Formułę 1 albo się lubi, albo przechodzi koło niej obojętnie. Granie w Formułę 1 albo się kocha, albo nienawidzi. Mnie osobiście nowa produkcja Codemasters pozytywnie zaskoczyła, kusząco zachęciła i intensywnie uzależniła już po pierwszym, zakończonym właśnie wieczorze.
Sama gra żadną rewolucją dla fana F1 nie jest i być nie może.
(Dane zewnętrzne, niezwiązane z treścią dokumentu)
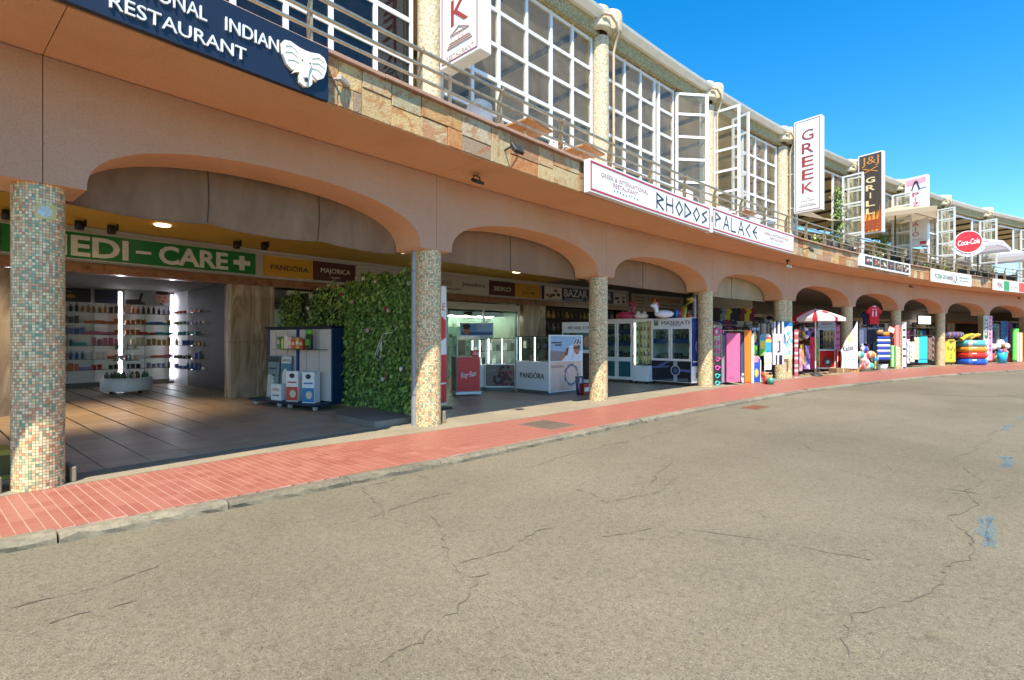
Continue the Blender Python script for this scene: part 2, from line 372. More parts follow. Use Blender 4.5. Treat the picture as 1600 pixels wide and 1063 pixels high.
def tag(o, label=None, cat=None, group=None, kind=None):
    if label: o['label'] = label
    if cat: o['category'] = cat
    if group: o['group'] = group
    if kind: o['kind'] = kind
    return o
def thing(name, label, cat, loc=(0, 0, 0), rot=0.0, group=None):
    o = bpy.data.objects.new(name, None); o.empty_display_size = .2; COL.objects.link(o)
    o.location = loc; o.rotation_euler = (0, 0, rot); return tag(o, label, cat, group)
def at_s(name, label, cat, s, n, z=.12, dphi=0, group=None): return thing(name, label, cat, W(s, n, z), TH(s)+dphi, group)
def at_px(name, label, cat, u, v, yaw=0, z=.12, group=None):
    x, y = ground(u, v, z); o = thing(name, label, cat, (x, y, z), yaw, group); return o, y/800.0
def copy_tree(o, parent=None):
    c = o.copy(); COL.objects.link(c)
    if parent is not None: c.parent = parent
    for ch in list(o.children): copy_tree(ch, c)
    return c
def lerp(tab, s):
    return float(np.interp(s, [a for a, b in tab], [b for a, b in tab]))
KERB = [(-14, .6), (-8, 1.05), (-3, 1.38), (-.4, 1.55), (.3, 1.65), (1.3, 1.77), (3.4, 2.02), (6, 2.1), (10, 2.2), (16, 2.32), (23, 2.72), (29, 3.05), (35, 3.5), (50, 4.6), (80, 6.8)]
CONC = [(-14, .16), (2, .18), (4.1, .48), (6.5, .7), (9.0, .75), (13, .6), (16, .5), (22, .45), (30, .4), (80, .4)]
def nk(s): return lerp(KERB, s)
def nc(s): return lerp(CONC, s)
# ================================================================== THE SETTING: ground, road, kerb, pavement
b = MB(); b.add([(-500, -500, .04), (700, -500, .04), (700, 700, .04), (-500, 700, .04)], [(0, 1, 2, 3)])
tag(b.build('ground', m_conc), kind='structure')
b = MB()
ss = [-14+1.5*i for i in range(63)]
for a, c in zip(ss[:-1], ss[1:]):
    for n0, n1 in ((None, 8), (8, 20), (20, 45)):
        q = [W(a, nk(a)+.05 if n0 is None else n0, .05), W(c, nk(c)+.05 if n0 is None else n0, .05), W(c, n1, .05), W(a, n1, .05)]
        b.add(q, [(0, 3, 2, 1)])
tag(b.build('road', m_asphalt), kind='structure')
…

Mamy w niej po prostu to, co lubimy oglądać w każdy wyścigowy weekend : znane twarze kierowców, znane bolidy, teamy, nazwiska, tory, treningi, kwalifikacje, wyścigi – brak tylko komentarza Borowczyka (co wielu przyjmie z ulgą, chociaż ja już się na swój sposób przyzwyczaiłem do jego przegadanego stylu).
Gra jest konkretnym, realistycznym symulatorem F1 i stąd NIE rekomenduję go niedzielnym amatorom ścigałek na konsolę. Jeśli bowiem szybko nudzi was kręcenie się w kółko po tym samym torze, gdzie staramy się poprawić wynik o ułamek sekundy, gdzie non-stop trzeba myśleć o każdym kolejnym zakręcie i niczym innym, gdzie za kraksy czy wyjazdy poza asfalt karani jesteśmy jak za pedofilię – F1 będzie tytułem który szybko powędruje na półkę.
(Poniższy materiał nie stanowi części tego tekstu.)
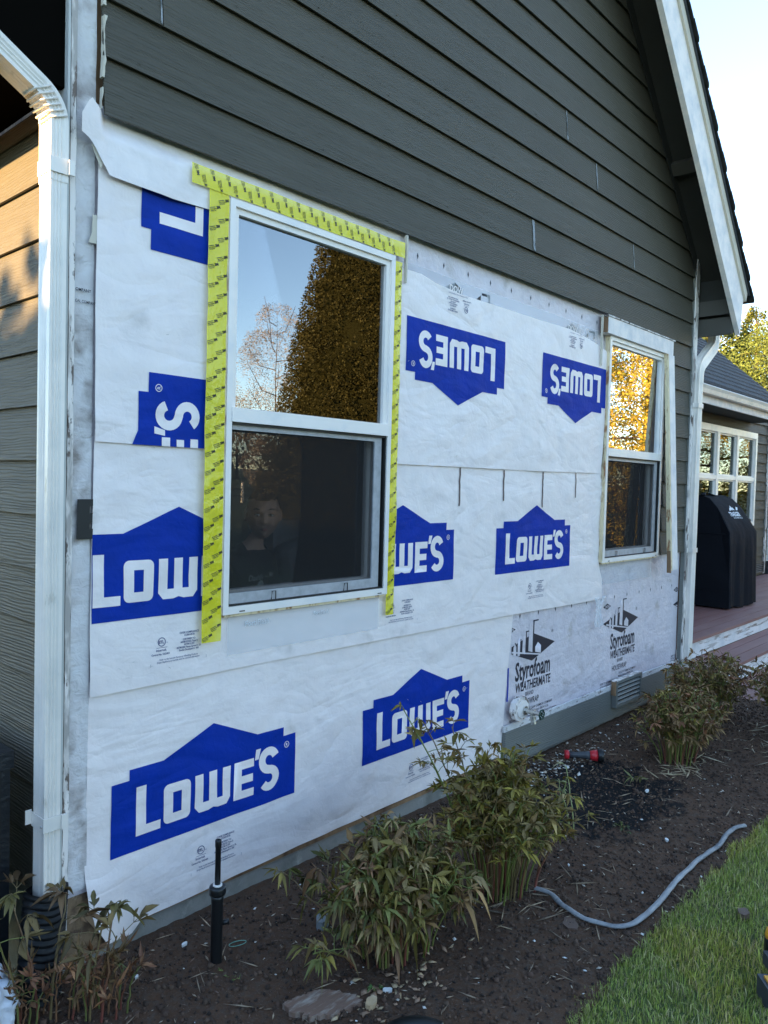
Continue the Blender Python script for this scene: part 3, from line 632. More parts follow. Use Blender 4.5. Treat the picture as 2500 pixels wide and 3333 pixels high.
def text(s, size=1, bold=0, sx=1, shear=0, align='LEFT', spacing=1.0, line=1.0):
    key = (s, bold, shear, align, spacing, line)
    if key not in TXC:
        cu = bpy.data.curves.new('t', 'FONT'); cu.body = s; cu.size = 1; cu.offset = bold; cu.shear = shear; cu.align_x = align; cu.space_character = spacing; cu.space_line = line; cu.resolution_u = 2
        ob = bpy.data.objects.new('t', cu); COL.objects.link(ob); dg = bpy.context.evaluated_depsgraph_get(); me = bpy.data.meshes.new_from_object(ob.evaluated_get(dg))
        TXC[key] = ([(v.co.x, v.co.y) for v in me.vertices], [tuple(p.vertices) for p in me.polygons]); bpy.data.objects.remove(ob); bpy.data.meshes.remove(me)
    return xf(TXC[key], lambda x, y: (x*size*sx, y*size))
def at(p, x, z, ang=0): 
    c, s_ = math.cos(ang), math.sin(ang); return xf(p, lambda a, b: (x+a*c-b*s_, z+a*s_+b*c))
def rrect(x0, x1, z0, z1, r, n=5, rs=None):
    pts = []; rs = rs or (r,)*4
    for (cx, cz, a0), rr in zip((((x0), (z0), 180), ((x1), (z0), 270), ((x1), (z1), 0), ((x0), (z1), 90)), rs):
        ccx = cx + (rr if cx == x0 else -rr); ccz = cz + (rr if cz == z0 else -rr)
        for i in range(n+1): a = R(a0+90*i/n); pts.append((ccx+rr*math.cos(a), ccz+rr*math.sin(a)))
    return pts
def stroke(pts, w):
    L, Rr = [], []
    for i, p in enumerate(pts):
        a = Vector(pts[max(0, i-1)]); b = Vector(pts[min(len(pts)-1, i+1)]); d = (b-a).normalized(); nn = Vector((-d.y, d.x))*w; L.append((p[0]+nn.x, p[1]+nn.y)); Rr.append((p[0]-nn.x, p[1]-nn.y))
    return L+Rr[::-1]
# --- the printed store logo: blue house with letters left open
OUT = [(0,0),(.806,0),(.806,.250),(.740,.250),(.740,.286),(.610,.286),(.404,.374),(.197,.286),(.066,.286),(.066,.250),(0,.250)]
LL = [(.092,.050),(.187,.050),(.187,.082),(.130,.082),(.130,.220),(.092,.220)]
OO = rrect(.199,.308,.056,.196,.020); OI = [(.236,.089),(.271,.089),(.271,.163),(.236,.163)]
WW = [(.327,.196),(.327,.078),(.345,.056),(.385,.056),(.406,.062),(.427,.056),(.467,.056),(.484,.078),(.484,.196),(.449,.196),(.449,.090),(.423,.090),(.423,.196),(.388,.196),(.388,.090),(.362,.090),(.362,.196)]
EE = [(.501,.053),(.593,.053),(.593,.084),(.536,.084),(.536,.110),(.588,.110),(.588,.140),(.536,.140),(.536,.166),(.593,.166),(.593,.198),(.501,.198)]
sc = []
for a in range(20, 271, 14): sc.append((.668+.034*math.cos(R(a))*1.0, .171+.036*math.sin(R(a))))
for a in range(90, -161, -14): sc.append((.670+.034*math.cos(R(a)), .099+.034*math.sin(R(a))))
SS = stroke(sc, .0165); AP = [(.598,.186),(.617,.186),(.628,.226),(.604,.226)]
rr_ = [(.757+.013*math.cos(R(a)), .213+.013*math.sin(R(a))) for a in range(0, 360, 24)]; ri_ = [(.757+.0105*math.cos(R(a)), .213+.0105*math.sin(R(a))) for a in range(0, 360, 24)]
BASE = tess([OUT]); LET = [tess([LL]), tess([OO, OI]), tess([WW]), tess([EE]), tess([SS]), tess([AP]), tess([rr_, ri_]), at(text('R', .018, .01), .7515, .2065)]
def logo(sheet, fn, parent, clip=None):
    o = sheet.print('printed_logo', [xf(BASE, fn)], BLUE, parent, .0020, .025, clip=clip)
    sheet.print('logo_lettering', [xf(q, fn) for q in LET], WRAP, o or parent, .0032, .025, clip=clip)
def place(x0, z0): return lambda x, y: (x0+x, z0+y)
def flip(x0, z0): return lambda x, y: (x0-x, z0-y)
def vert(x0, z0): return lambda x, y: (x0-y, z0+x)
ETL = []
circ = lambda r: [(r*math.cos(R(a)), r*math.sin(R(a))) for a in range(0, 360, 20)]
ETL += [at(tess([circ(.0155), circ(.0130)]), .036, .078), at(text('ETL', .0145, .03, .85), .0245, .0728), at(text('Intertek', .0125, .01), .013, .046), at(text('US', .006), .053, .072), at(tess([[(0,0),(.042,0),(.042,.0012),(0,.0012)]]), .015, .058),
        at(text('Control No. 5022454', .0092, .02, .86), -.004, .033),
        at(text('CODE COMPLIANCE\nCCRR-0518', .0095, .02, .9, align='CENTER'), .145, .097), at(text('CERTIFIED TO:\nASTM E2556 (Type I)\nASTM E1354\nASTM E84: Flame Spread ≤ 25,\nSmoke Developed ≤ 450', .0093, .02, .86, align='CENTER'), .145, .073),
        at(text('Refer to the Intertek Directory of Building Products\n(https://bpdirectory.intertek.com) for detailed information.', .0088, .005, .84, align='CENTER'), .105, .014), at(text('|', .012), -.008, -.002), at(text('|', .012), .218, .0)]
def cert(sheet, fn, parent, clip=None): sheet.print('certification_print', [xf(q, fn) for q in ETL], INK, parent, .0016, step=None, clip=clip)

# ================================================================== WRAPS
HOLES = [(W1[0]+.02, W1[1]-.02, W1[2]+.03, W1[3]-.02), (W2[0]+.02, W2[1]-.02, W2[2]+.03, W2[3]-.02)]
old = Sheet(-.0045, 2.0, .004)
ow = old.build('old_house_wrap', lambda z: .03, lambda z: 4.995, lambda x: .24, lambda x: 2.76, OLDW, step=.025, holes=HOLES, xmin=.03, xmax=4.995)
tag(ow, 'crinkled lavender-grey old house wrap with dark printed diamonds, stapled under the newer sheets', 'house wrap')
dia = tess([[(-.006,0),(0,-.016),(.006,0),(0,.016)]])
ps = [at(dia, 1.678+.199*i, 2.656) for i in range(10)] + [at(dia, 2.67+.199*i, .860) for i in range(13)]
old.print('diamond_print', ps, INKD, ow, .0012, None)
def styro(x, z, s=1.0):
    P = []
    rh = [(0,.155),(.30,.062),(.56,.142),(.31,.222)]
    P.append(tess([rh])) ; P.append(at(text('Styrofoam', .150, .022, .62), .125, -.032)); P.append(at(text('WEATHERMATE', .075, .02, .72, shear=.1), .130, -.100)); P.append(at(text('BRAND', .034, 0, .8), .24, -.137)); P.append(at(text('HOUSEWRAP', .052, .004, .72), .165, -.190))
    P.append(at(text('THE DOW CHEMICAL COMPANY\nMidland, Michigan 48674 U.S.A.\nTrademark of The Dow Chemical Company\nMADE IN CANADA', .022, .006, .85), .27, -.225)); P.append(at(text('REFER TO RECOMMENDED\nINSTALLATION GUIDELINES\nBEFORE USING PRODUCT\nCLIMATE REQUIREMENTS', .020, .004, .85), .0, -.262))
    P.append(at(text('®', .03), .515, .20)); P.append(at(text('®', .02), .44, -.04))
    # towers outlines above the diamond
    for x0, x1, za, zb in ((.30,.315,.16,.30),(.315,.36,.292,.30),(.225,.235,.16,.245),(.235,.262,.238,.245),(.17,.178,.15,.205),(.11,.12,.15,.19)): P.append(tess([[(x0,za),(x1,za),(x1,zb),(x0,zb)]]))
    d = [(0,0),(.057,-.02),(.115,0),(.057,.022)]; P.append(at(tess([d]), .0, .268))
    return [xf(q, lambda a, b: (x+a*s, z+b*s)) for q in P]
def styro_w(x, z, s=1.0):
    Q = [tess([[(.255,.125),(.300,.112),(.300,.29),(.258,.29)]]), tess([[(.19,.12),(.222,.11),(.222,.236),(.192,.236)]]), tess([[(.14,.11),(.165,.11),(.165,.20),(.153,.222),(.14,.20)]]), tess([[(.095,.115),(.125,.112),(.125,.165),(.11,.185),(.095,.165)]]), tess([[(.33,.11),(.395,.095),(.395,.14),(.36,.165),(.33,.14)]]), tess([[(.05,.1405),(.40,.082),(.41,.088),(.055,.150)]])]
    Q.append(at(text('DOW', .026, .02), .027, .259)); return [xf(q, lambda a, b: (x+a*s, z+b*s)) for q in Q]
for x, z, clip in ((2.515,.520,(2.592,4,0,1)), (3.702,.535,None), (4.90,.55,(4.8,4.99,0,1))):
    p_ = old.print('insulation_brand_print', styro(x, z), INKD, ow, .0014, .06, clip); old.print('skyline_print', styro_w(x, z), OLDW, p_, .0024, .06, clip)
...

Jednak jeśli te wszystkie elementy cyrku Ecclestona sprawiają że ręce same zaciskają się Wam na kierownicy a gaz wita się z dechą – będziecie w siódmym niebie. (Jeśli kierownicy takowej nie macie, sugeruję szybko sięgnąć po portfel, wysupłać te trzy czy cztery stówki i pocieszyć się myślą, że widok swojego nazwiska wciśniętego gdzieś na tablicy wyników między Hamiltona i Alonso będzie – jak mówi reklama – bezcenny.)
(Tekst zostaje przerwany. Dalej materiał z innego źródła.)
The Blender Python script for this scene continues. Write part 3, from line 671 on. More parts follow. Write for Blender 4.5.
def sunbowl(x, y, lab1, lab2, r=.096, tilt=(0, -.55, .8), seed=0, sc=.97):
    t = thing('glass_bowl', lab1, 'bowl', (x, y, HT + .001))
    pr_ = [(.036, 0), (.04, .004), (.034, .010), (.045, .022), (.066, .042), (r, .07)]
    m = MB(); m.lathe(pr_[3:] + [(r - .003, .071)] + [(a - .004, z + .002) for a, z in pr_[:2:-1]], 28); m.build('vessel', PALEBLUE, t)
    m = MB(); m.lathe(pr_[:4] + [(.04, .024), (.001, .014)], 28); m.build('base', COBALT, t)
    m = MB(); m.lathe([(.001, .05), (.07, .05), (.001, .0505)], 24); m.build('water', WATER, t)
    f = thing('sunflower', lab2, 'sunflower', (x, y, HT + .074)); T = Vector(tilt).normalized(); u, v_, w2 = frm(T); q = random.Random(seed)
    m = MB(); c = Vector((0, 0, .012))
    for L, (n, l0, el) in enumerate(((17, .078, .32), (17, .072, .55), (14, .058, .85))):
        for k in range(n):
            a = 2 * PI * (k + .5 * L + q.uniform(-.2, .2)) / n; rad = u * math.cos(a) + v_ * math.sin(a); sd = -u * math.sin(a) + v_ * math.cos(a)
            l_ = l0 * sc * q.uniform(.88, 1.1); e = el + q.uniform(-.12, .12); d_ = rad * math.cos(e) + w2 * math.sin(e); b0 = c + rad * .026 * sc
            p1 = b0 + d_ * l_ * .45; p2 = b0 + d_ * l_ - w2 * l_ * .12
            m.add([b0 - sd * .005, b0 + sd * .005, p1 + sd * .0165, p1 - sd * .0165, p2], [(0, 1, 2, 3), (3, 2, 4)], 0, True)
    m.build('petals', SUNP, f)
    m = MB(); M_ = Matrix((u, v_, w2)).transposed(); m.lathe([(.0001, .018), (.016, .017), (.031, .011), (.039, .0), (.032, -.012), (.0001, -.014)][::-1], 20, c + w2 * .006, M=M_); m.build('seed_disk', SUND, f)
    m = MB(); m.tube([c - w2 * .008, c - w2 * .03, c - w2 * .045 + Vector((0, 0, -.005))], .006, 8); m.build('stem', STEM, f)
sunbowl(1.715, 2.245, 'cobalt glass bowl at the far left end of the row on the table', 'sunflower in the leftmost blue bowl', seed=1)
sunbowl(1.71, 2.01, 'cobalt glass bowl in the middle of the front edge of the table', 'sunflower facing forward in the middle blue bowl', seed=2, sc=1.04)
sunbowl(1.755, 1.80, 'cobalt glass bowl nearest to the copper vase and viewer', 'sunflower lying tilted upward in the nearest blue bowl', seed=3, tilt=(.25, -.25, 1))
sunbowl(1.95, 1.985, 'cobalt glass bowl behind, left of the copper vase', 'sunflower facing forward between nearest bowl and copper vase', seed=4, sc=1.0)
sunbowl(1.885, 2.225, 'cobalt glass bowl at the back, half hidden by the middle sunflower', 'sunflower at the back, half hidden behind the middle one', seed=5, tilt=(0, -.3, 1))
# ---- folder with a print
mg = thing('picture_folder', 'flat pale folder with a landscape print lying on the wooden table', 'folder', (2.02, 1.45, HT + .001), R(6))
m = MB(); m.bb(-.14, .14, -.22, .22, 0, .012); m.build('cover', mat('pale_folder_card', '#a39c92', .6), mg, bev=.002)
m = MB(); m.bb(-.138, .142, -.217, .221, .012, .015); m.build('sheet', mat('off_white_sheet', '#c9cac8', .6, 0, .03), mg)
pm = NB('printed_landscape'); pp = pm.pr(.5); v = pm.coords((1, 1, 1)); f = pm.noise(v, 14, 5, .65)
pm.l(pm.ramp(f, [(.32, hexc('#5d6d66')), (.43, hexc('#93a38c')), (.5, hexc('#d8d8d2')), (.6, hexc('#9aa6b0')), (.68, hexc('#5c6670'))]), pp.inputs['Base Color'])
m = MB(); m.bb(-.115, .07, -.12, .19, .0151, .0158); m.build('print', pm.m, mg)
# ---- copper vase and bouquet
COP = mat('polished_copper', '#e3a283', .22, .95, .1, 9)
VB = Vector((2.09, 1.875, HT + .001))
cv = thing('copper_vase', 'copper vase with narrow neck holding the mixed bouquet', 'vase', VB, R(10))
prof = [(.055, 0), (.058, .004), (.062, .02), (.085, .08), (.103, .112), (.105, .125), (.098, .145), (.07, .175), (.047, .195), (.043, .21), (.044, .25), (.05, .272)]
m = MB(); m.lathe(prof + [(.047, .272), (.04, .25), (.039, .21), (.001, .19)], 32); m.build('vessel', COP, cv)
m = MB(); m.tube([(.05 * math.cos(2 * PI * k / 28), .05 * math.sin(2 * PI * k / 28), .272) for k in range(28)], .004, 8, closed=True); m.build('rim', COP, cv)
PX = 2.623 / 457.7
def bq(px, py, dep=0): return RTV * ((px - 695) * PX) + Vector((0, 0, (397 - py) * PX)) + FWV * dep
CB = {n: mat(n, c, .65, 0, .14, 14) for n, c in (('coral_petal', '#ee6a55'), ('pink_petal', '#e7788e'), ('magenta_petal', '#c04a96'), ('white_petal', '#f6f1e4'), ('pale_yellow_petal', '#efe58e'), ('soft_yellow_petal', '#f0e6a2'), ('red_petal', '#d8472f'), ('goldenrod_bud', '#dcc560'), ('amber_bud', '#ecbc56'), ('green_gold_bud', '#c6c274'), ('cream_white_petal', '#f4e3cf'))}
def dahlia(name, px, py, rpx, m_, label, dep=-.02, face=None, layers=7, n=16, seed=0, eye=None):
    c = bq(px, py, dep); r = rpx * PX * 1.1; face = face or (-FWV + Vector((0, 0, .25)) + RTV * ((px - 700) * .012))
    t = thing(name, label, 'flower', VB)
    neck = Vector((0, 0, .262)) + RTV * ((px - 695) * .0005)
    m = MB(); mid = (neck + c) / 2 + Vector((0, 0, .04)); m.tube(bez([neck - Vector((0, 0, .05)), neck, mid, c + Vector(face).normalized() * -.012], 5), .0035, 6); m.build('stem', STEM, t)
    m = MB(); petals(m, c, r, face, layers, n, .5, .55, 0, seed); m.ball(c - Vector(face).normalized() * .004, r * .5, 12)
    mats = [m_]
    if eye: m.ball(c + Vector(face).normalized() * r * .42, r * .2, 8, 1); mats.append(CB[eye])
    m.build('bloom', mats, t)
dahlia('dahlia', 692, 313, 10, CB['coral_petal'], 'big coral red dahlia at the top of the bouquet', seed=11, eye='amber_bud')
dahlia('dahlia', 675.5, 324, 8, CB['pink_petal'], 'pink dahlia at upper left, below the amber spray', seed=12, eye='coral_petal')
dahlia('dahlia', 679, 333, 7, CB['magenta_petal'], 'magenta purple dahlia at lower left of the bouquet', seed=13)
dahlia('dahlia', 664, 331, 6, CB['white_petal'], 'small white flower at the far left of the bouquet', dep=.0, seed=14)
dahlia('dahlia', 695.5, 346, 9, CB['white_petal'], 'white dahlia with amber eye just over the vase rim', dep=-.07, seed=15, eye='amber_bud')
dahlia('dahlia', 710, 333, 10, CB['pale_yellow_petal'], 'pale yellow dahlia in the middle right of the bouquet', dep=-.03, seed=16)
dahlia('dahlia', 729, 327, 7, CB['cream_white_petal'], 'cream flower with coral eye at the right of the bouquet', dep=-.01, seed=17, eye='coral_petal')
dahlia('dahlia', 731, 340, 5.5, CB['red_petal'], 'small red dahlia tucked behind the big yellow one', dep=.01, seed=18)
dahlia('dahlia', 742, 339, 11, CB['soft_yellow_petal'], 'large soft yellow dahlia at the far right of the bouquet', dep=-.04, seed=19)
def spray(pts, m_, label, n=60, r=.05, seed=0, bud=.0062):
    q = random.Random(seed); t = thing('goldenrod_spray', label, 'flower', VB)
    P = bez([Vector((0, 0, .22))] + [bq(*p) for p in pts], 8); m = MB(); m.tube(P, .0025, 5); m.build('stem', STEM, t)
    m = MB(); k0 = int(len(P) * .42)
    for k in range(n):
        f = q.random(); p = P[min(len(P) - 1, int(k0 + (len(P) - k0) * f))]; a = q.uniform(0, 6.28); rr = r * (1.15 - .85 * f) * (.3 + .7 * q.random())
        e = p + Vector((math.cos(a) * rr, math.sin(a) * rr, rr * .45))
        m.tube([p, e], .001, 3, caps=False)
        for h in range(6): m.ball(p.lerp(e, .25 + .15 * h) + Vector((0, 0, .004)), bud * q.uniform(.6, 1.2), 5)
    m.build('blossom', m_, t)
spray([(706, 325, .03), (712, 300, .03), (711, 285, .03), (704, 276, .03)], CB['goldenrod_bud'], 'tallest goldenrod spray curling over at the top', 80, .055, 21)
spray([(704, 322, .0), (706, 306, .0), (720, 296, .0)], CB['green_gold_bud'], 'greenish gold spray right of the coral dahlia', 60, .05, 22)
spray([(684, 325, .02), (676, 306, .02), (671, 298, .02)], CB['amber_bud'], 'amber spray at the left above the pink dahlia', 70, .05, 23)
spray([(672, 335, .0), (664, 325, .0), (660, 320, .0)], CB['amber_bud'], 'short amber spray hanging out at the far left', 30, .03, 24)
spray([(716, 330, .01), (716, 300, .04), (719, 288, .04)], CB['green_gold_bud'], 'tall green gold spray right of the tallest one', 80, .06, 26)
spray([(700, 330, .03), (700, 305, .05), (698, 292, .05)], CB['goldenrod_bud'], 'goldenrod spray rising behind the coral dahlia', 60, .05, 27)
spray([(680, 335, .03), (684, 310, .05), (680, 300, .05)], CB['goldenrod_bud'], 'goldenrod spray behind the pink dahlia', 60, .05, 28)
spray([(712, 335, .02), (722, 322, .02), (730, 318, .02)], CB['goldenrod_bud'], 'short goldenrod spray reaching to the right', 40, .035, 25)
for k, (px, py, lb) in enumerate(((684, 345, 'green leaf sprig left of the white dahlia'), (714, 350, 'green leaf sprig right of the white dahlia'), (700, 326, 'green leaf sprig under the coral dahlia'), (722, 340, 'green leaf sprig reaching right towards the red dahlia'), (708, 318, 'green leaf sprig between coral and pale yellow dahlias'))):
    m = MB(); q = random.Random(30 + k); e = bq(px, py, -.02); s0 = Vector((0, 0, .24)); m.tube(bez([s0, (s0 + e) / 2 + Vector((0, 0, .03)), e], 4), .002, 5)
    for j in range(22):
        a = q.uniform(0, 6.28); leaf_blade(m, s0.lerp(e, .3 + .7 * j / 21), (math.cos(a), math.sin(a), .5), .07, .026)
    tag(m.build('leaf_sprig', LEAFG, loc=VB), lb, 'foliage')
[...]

Grafika wciska na początku w kanapę, dbałość o realizm wzbudza szacunek a oprawa samego ścigania szybko uzależnia. F1 od Codemasters ma dokładnie to, czego zabrakło mi osobiście w Forza 3 i o czym pisałem kilka miesięcy temu, prognozując sobie, że kolesie od Dirt’a równie fajnie rozegrają to przy produkcji o Formule 1. Naturalnie hardkorowi fani wyścigów – do których się nie zaliczam, osobiście plasując się gdzieś po środku – powiedzą że wszystkie te dodatki w postaci managera, dziennikarzy, komentarzy, itd nie są potrzebne w grze o ściganiu i wystarczy im sucha plansza na ekranie z lakonicznym komunikatem że właśnie zostałeś mistrzem świata. Dla mnie jednak bardziej rozbudowana oprawa fabularna gry jest magnesem i nagrodą za wysiłek włożony w zakończenie wyścigu na wysokich pozycjach. O ile Forza 3 mnie zachwyciła wizualnie ale i szybko znudziła merytorycznie, o tyle w F1 będę pociskał długo i często, tym bardziej teraz, na finiszu sezonu w “realu”.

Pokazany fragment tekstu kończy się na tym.